--- What you need to do ---
For the listing underneath, give the count of lines containing the string "high" and nothing further.

--- Given data ---
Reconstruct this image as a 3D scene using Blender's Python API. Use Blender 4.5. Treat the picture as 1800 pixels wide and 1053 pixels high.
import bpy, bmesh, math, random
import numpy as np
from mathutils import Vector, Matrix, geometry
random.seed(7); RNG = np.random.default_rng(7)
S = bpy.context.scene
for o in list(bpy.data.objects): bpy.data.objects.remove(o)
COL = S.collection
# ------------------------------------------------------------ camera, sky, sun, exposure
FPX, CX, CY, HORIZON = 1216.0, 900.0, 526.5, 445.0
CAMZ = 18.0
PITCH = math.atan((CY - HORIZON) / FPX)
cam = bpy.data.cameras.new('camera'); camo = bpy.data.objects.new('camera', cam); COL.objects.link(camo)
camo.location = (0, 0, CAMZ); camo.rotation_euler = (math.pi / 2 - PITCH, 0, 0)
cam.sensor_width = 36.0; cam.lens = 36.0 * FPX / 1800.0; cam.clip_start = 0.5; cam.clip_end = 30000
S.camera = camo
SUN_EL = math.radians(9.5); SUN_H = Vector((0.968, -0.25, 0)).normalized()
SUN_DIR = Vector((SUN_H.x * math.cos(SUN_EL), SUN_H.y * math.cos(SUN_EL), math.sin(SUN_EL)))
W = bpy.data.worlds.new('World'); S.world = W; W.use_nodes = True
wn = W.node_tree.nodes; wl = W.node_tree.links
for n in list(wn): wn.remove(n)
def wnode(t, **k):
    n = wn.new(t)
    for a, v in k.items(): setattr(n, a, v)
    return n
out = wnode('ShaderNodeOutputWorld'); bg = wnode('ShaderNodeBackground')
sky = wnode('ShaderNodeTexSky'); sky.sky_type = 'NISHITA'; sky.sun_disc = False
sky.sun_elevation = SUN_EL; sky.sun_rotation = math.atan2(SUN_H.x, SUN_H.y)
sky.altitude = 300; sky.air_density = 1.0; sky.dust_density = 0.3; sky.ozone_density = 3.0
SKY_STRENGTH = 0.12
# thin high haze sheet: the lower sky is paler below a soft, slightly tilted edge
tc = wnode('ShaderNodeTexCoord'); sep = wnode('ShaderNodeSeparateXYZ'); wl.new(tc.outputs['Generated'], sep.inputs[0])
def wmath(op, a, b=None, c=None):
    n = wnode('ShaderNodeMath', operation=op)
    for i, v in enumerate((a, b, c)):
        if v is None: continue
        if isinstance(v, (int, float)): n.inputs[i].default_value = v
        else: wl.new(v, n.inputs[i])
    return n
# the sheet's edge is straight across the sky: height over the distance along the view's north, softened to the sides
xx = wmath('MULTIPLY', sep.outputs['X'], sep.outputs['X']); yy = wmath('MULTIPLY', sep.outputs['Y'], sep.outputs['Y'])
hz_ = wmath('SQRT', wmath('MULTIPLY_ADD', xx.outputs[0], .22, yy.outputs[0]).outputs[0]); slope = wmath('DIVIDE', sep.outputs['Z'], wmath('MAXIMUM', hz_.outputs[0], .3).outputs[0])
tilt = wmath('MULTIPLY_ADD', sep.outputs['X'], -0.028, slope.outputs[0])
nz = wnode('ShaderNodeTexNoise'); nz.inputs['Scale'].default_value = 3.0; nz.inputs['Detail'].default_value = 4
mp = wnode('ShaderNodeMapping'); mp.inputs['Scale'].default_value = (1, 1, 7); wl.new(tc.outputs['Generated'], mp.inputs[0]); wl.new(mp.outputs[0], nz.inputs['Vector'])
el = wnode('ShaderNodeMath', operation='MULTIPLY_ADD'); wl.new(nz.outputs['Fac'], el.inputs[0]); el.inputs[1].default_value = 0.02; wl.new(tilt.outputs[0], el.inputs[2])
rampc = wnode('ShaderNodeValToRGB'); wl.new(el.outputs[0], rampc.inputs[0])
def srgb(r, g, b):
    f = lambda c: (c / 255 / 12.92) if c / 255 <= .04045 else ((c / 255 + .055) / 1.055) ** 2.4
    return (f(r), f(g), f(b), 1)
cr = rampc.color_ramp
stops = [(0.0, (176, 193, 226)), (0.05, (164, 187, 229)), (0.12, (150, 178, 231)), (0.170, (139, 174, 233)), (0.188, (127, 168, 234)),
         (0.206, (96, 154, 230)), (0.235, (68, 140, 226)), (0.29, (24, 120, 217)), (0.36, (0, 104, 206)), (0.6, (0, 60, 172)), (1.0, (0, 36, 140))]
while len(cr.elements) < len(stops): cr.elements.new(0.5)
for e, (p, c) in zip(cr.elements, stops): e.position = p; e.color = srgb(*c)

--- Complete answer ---
2